[Begin INFORMATION SUPPLIED]

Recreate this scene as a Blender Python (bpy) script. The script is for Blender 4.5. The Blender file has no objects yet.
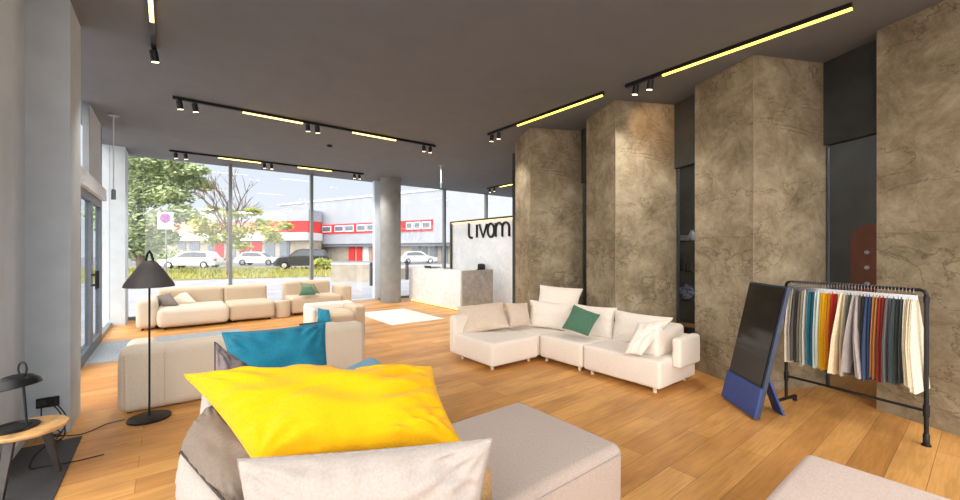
import bpy, bmesh, math, random
from mathutils import Vector, Matrix, noise
random.seed(7)
PI = math.pi
COL = bpy.context.scene.collection
CA, SA = 0.7886, 0.6149          # camera yaw in the room frame (x along the window front, y into the depth)
EYE, F = 1.6, 400.0
CEIL = 3.8

def room(X, Y, z=0.0):           # metres right of / ahead of the standpoint -> room frame
    return Vector((CA*X + SA*Y, -SA*X + CA*Y, z))
def at(px, py, d):               # survey point measured at depth d
    return room((px-480)/F*d, d, EYE - (py-250)/F*d)
def gnd(px, py):
    d = EYE*F/(py-250.0)
    return room((px-480)/F*d, d, 0)

# ------------------------------------------------------------------ materials
def lin(c):
    return tuple(((v/255)/12.92 if v/255 <= .04045 else ((v/255+.055)/1.055)**2.4) for v in c) + (1.0,)
MATS = {}
def mat(name, c, rough=.6, metal=0, var=0.0, scale=8, bump=0.0, bscale=None, emit=0, c2=None, spec=.5, sheen=0):
    if name in MATS: return MATS[name]
    m = bpy.data.materials.new(name); m.use_nodes = True; MATS[name] = m
    nt = m.node_tree; N = nt.nodes; Lk = nt.links; b = N['Principled BSDF']
    b.inputs['Base Color'].default_value = lin(c); b.inputs['Roughness'].default_value = rough
    b.inputs['Metallic'].default_value = metal; b.inputs['Specular IOR Level'].default_value = spec
    if sheen: b.inputs['Sheen Weight'].default_value = sheen
    if emit:
        b.inputs['Emission Color'].default_value = lin(c); b.inputs['Emission Strength'].default_value = emit
    tc = N.new('ShaderNodeTexCoord')
    if var or c2:
        n = N.new('ShaderNodeTexNoise'); n.inputs['Scale'].default_value = scale; n.inputs['Detail'].default_value = 6
        Lk.new(tc.outputs['Object'], n.inputs['Vector'])
        r = N.new('ShaderNodeValToRGB'); e = r.color_ramp.elements
        a = c if c2 else tuple(max(0, v*(1-var)) for v in c); z = c2 if c2 else tuple(min(255, v*(1+var)) for v in c)
        e[0].position = .35; e[0].color = lin(a); e[1].position = .65; e[1].color = lin(z)
        Lk.new(n.outputs['Fac'], r.inputs['Fac']); Lk.new(r.outputs['Color'], b.inputs['Base Color'])
    if bump:
        n2 = N.new('ShaderNodeTexNoise'); n2.inputs['Scale'].default_value = bscale or 300; n2.inputs['Detail'].default_value = 3
        Lk.new(tc.outputs['Object'], n2.inputs['Vector'])
        bp = N.new('ShaderNodeBump'); bp.inputs['Strength'].default_value = bump; bp.inputs['Distance'].default_value = .01
        Lk.new(n2.outputs['Fac'], bp.inputs['Height']); Lk.new(bp.outputs['Normal'], b.inputs['Normal'])
    return m
def fabric(name, c, var=.03, bump=.12, scale=120):
    return mat(name, c, rough=.95, var=var, scale=scale, bump=bump, bscale=260, spec=.15, sheen=.15)

def floor_mat():
    m = bpy.data.materials.new('oak_floor'); m.use_nodes = True
    nt = m.node_tree; N = nt.nodes; L = nt.links; b = N['Principled BSDF']
    tc = N.new('ShaderNodeTexCoord')
    def brick(c1, c2, mo, ms=.004):
        k = N.new('ShaderNodeTexBrick'); k.offset = .37; k.offset_frequency = 2
        k.inputs['Scale'].default_value = 1; k.inputs['Brick Width'].default_value = 1.9; k.inputs['Row Height'].default_value = .2
        k.inputs['Mortar Size'].default_value = ms; k.inputs['Mortar Smooth'].default_value = .2; k.inputs['Bias'].default_value = 0
        k.inputs['Color1'].default_value = c1; k.inputs['Color2'].default_value = c2; k.inputs['Mortar'].default_value = mo
        L.new(tc.outputs['Object'], k.inputs['Vector']); return k
    k = brick(lin((226, 170, 100)), lin((196, 138, 76)), lin((150, 104, 60)), .0022)
    # long grain, stretched along the boards
    mp = N.new('ShaderNodeMapping'); mp.inputs['Scale'].default_value = (1.6, 22, 1); L.new(tc.outputs['Object'], mp.inputs['Vector'])
    n = N.new('ShaderNodeTexNoise'); n.inputs['Scale'].default_value = 1.5; n.inputs['Detail'].default_value = 8; n.inputs['Distortion'].default_value = 1.2
    L.new(mp.outputs[0], n.inputs['Vector'])
    r = N.new('ShaderNodeValToRGB'); r.color_ramp.elements[0].position = .3; r.color_ramp.elements[0].color = (.72, .69, .64, 1)
    r.color_ramp.elements[1].position = .62; r.color_ramp.elements[1].color = (1.08, 1.08, 1.08, 1)
    L.new(n.outputs['Fac'], r.inputs['Fac'])
    mx = N.new('ShaderNodeMixRGB'); mx.blend_type = 'MULTIPLY'; mx.inputs['Fac'].default_value = .6
    L.new(k.outputs['Color'], mx.inputs['Color1']); L.new(r.outputs['Color'], mx.inputs['Color2'])
    # broad patches and knots
    n3 = N.new('ShaderNodeTexNoise'); n3.inputs['Scale'].default_value = 1.3; n3.inputs['Detail'].default_value = 4
    mp3 = N.new('ShaderNodeMapping'); mp3.inputs['Scale'].default_value = (1, 3, 1); L.new(tc.outputs['Object'], mp3.inputs['Vector']); L.new(mp3.outputs[0], n3.inputs['Vector'])
    r3 = N.new('ShaderNodeValToRGB'); r3.color_ramp.elements[0].position = .35; r3.color_ramp.elements[0].color = (.78, .74, .68, 1); r3.color_ramp.elements[1].position = .6; r3.color_ramp.elements[1].color = (1.05, 1.05, 1.05, 1)
    L.new(n3.outputs['Fac'], r3.inputs['Fac'])
    mx3 = N.new('ShaderNodeMixRGB'); mx3.blend_type = 'MULTIPLY'; mx3.inputs['Fac'].default_value = .8
    L.new(mx.outputs[0], mx3.inputs['Color1']); L.new(r3.outputs[0], mx3.inputs['Color2'])
    v = N.new('ShaderNodeTexVoronoi'); v.inputs['Scale'].default_value = 2.1
    mpv = N.new('ShaderNodeMapping'); mpv.inputs['Scale'].default_value = (.8, 1.7, 1); L.new(tc.outputs['Object'], mpv.inputs['Vector']); L.new(mpv.outputs[0], v.inputs['Vector'])
    rv = N.new('ShaderNodeValToRGB'); rv.color_ramp.elements[0].position = .02; rv.color_ramp.elements[0].color = (.28, .22, .16, 1); rv.color_ramp.elements[1].position = .06; rv.color_ramp.elements[1].color = (1, 1, 1, 1)
    L.new(v.outputs['Distance'], rv.inputs['Fac'])
    mxv = N.new('ShaderNodeMixRGB'); mxv.blend_type = 'MULTIPLY'; mxv.inputs['Fac'].default_value = .8
    L.new(mx3.outputs[0], mxv.inputs['Color1']); L.new(rv.outputs[0], mxv.inputs['Color2'])
    L.new(mxv.outputs[0], b.inputs['Base Color'])
    b.inputs['Roughness'].default_value = .42; b.inputs['Specular IOR Level'].default_value = .35
    bp = N.new('ShaderNodeBump'); bp.inputs['Strength'].default_value = .25; bp.inputs['Distance'].default_value = .004
    L.new(r.outputs['Color'], bp.inputs['Height']); L.new(bp.outputs[0], b.inputs['Normal'])
    return m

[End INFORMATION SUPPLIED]

## WHAT THIS TASK INVOLVES
Do not include the images; transcribe the rest of the listing exactly.

## SOLUTION TO THIS PROBLEM
Recreate this scene as a Blender Python (bpy) script. The script is for Blender 4.5. The Blender file has no objects yet.
import bpy, bmesh, math, random
from mathutils import Vector, Matrix, noise
random.seed(7)
PI = math.pi
COL = bpy.context.scene.collection
CA, SA = 0.7886, 0.6149          # camera yaw in the room frame (x along the window front, y into the depth)
EYE, F = 1.6, 400.0
CEIL = 3.8

def room(X, Y, z=0.0):           # metres right of / ahead of the standpoint -> room frame
    return Vector((CA*X + SA*Y, -SA*X + CA*Y, z))
def at(px, py, d):               # survey point measured at depth d
    return room((px-480)/F*d, d, EYE - (py-250)/F*d)
def gnd(px, py):
    d = EYE*F/(py-250.0)
    return room((px-480)/F*d, d, 0)

# ------------------------------------------------------------------ materials
def lin(c):
    return tuple(((v/255)/12.92 if v/255 <= .04045 else ((v/255+.055)/1.055)**2.4) for v in c) + (1.0,)
MATS = {}
def mat(name, c, rough=.6, metal=0, var=0.0, scale=8, bump=0.0, bscale=None, emit=0, c2=None, spec=.5, sheen=0):
    if name in MATS: return MATS[name]
    m = bpy.data.materials.new(name); m.use_nodes = True; MATS[name] = m
    nt = m.node_tree; N = nt.nodes; Lk = nt.links; b = N['Principled BSDF']
    b.inputs['Base Color'].default_value = lin(c); b.inputs['Roughness'].default_value = rough
    b.inputs['Metallic'].default_value = metal; b.inputs['Specular IOR Level'].default_value = spec
    if sheen: b.inputs['Sheen Weight'].default_value = sheen
    if emit:
        b.inputs['Emission Color'].default_value = lin(c); b.inputs['Emission Strength'].default_value = emit
    tc = N.new('ShaderNodeTexCoord')
    if var or c2:
        n = N.new('ShaderNodeTexNoise'); n.inputs['Scale'].default_value = scale; n.inputs['Detail'].default_value = 6
        Lk.new(tc.outputs['Object'], n.inputs['Vector'])
        r = N.new('ShaderNodeValToRGB'); e = r.color_ramp.elements
        a = c if c2 else tuple(max(0, v*(1-var)) for v in c); z = c2 if c2 else tuple(min(255, v*(1+var)) for v in c)
        e[0].position = .35; e[0].color = lin(a); e[1].position = .65; e[1].color = lin(z)
        Lk.new(n.outputs['Fac'], r.inputs['Fac']); Lk.new(r.outputs['Color'], b.inputs['Base Color'])
    if bump:
        n2 = N.new('ShaderNodeTexNoise'); n2.inputs['Scale'].default_value = bscale or 300; n2.inputs['Detail'].default_value = 3
        Lk.new(tc.outputs['Object'], n2.inputs['Vector'])
        bp = N.new('ShaderNodeBump'); bp.inputs['Strength'].default_value = bump; bp.inputs['Distance'].default_value = .01
        Lk.new(n2.outputs['Fac'], bp.inputs['Height']); Lk.new(bp.outputs['Normal'], b.inputs['Normal'])
    return m
def fabric(name, c, var=.03, bump=.12, scale=120):
    return mat(name, c, rough=.95, var=var, scale=scale, bump=bump, bscale=260, spec=.15, sheen=.15)

def floor_mat():
    m = bpy.data.materials.new('oak_floor'); m.use_nodes = True
    nt = m.node_tree; N = nt.nodes; L = nt.links; b = N['Principled BSDF']
    tc = N.new('ShaderNodeTexCoord')
    def brick(c1, c2, mo, ms=.004):
        k = N.new('ShaderNodeTexBrick'); k.offset = .37; k.offset_frequency = 2
        k.inputs['Scale'].default_value = 1; k.inputs['Brick Width'].default_value = 1.9; k.inputs['Row Height'].default_value = .2
        k.inputs['Mortar Size'].default_value = ms; k.inputs['Mortar Smooth'].default_value = .2; k.inputs['Bias'].default_value = 0
        k.inputs['Color1'].default_value = c1; k.inputs['Color2'].default_value = c2; k.inputs['Mortar'].default_value = mo
        L.new(tc.outputs['Object'], k.inputs['Vector']); return k
    k = brick(lin((226, 170, 100)), lin((196, 138, 76)), lin((150, 104, 60)), .0022)
    # long grain, stretched along the boards
    mp = N.new('ShaderNodeMapping'); mp.inputs['Scale'].default_value = (1.6, 22, 1); L.new(tc.outputs['Object'], mp.inputs['Vector'])
    n = N.new('ShaderNodeTexNoise'); n.inputs['Scale'].default_value = 1.5; n.inputs['Detail'].default_value = 8; n.inputs['Distortion'].default_value = 1.2
    L.new(mp.outputs[0], n.inputs['Vector'])
    r = N.new('ShaderNodeValToRGB'); r.color_ramp.elements[0].position = .3; r.color_ramp.elements[0].color = (.72, .69, .64, 1)
    r.color_ramp.elements[1].position = .62; r.color_ramp.elements[1].color = (1.08, 1.08, 1.08, 1)
    L.new(n.outputs['Fac'], r.inputs['Fac'])
    mx = N.new('ShaderNodeMixRGB'); mx.blend_type = 'MULTIPLY'; mx.inputs['Fac'].default_value = .6
    L.new(k.outputs['Color'], mx.inputs['Color1']); L.new(r.outputs['Color'], mx.inputs['Color2'])
    # broad patches and knots
    n3 = N.new('ShaderNodeTexNoise'); n3.inputs['Scale'].default_value = 1.3; n3.inputs['Detail'].default_value = 4
    mp3 = N.new('ShaderNodeMapping'); mp3.inputs['Scale'].default_value = (1, 3, 1); L.new(tc.outputs['Object'], mp3.inputs['Vector']); L.new(mp3.outputs[0], n3.inputs['Vector'])
    r3 = N.new('ShaderNodeValToRGB'); r3.color_ramp.elements[0].position = .35; r3.color_ramp.elements[0].color = (.78, .74, .68, 1); r3.color_ramp.elements[1].position = .6; r3.color_ramp.elements[1].color = (1.05, 1.05, 1.05, 1)
    L.new(n3.outputs['Fac'], r3.inputs['Fac'])
    mx3 = N.new('ShaderNodeMixRGB'); mx3.blend_type = 'MULTIPLY'; mx3.inputs['Fac'].default_value = .8
    L.new(mx.outputs[0], mx3.inputs['Color1']); L.new(r3.outputs[0], mx3.inputs['Color2'])
    v = N.new('ShaderNodeTexVoronoi'); v.inputs['Scale'].default_value = 2.1
    mpv = N.new('ShaderNodeMapping'); mpv.inputs['Scale'].default_value = (.8, 1.7, 1); L.new(tc.outputs['Object'], mpv.inputs['Vector']); L.new(mpv.outputs[0], v.inputs['Vector'])
    rv = N.new('ShaderNodeValToRGB'); rv.color_ramp.elements[0].position = .02; rv.color_ramp.elements[0].color = (.28, .22, .16, 1); rv.color_ramp.elements[1].position = .06; rv.color_ramp.elements[1].color = (1, 1, 1, 1)
    L.new(v.outputs['Distance'], rv.inputs['Fac'])
    mxv = N.new('ShaderNodeMixRGB'); mxv.blend_type = 'MULTIPLY'; mxv.inputs['Fac'].default_value = .8
    L.new(mx3.outputs[0], mxv.inputs['Color1']); L.new(rv.outputs[0], mxv.inputs['Color2'])
    L.new(mxv.outputs[0], b.inputs['Base Color'])
    b.inputs['Roughness'].default_value = .42; b.inputs['Specular IOR Level'].default_value = .35
    bp = N.new('ShaderNodeBump'); bp.inputs['Strength'].default_value = .25; bp.inputs['Distance'].default_value = .004
    L.new(r.outputs['Color'], bp.inputs['Height']); L.new(bp.outputs[0], b.inputs['Normal'])
    return m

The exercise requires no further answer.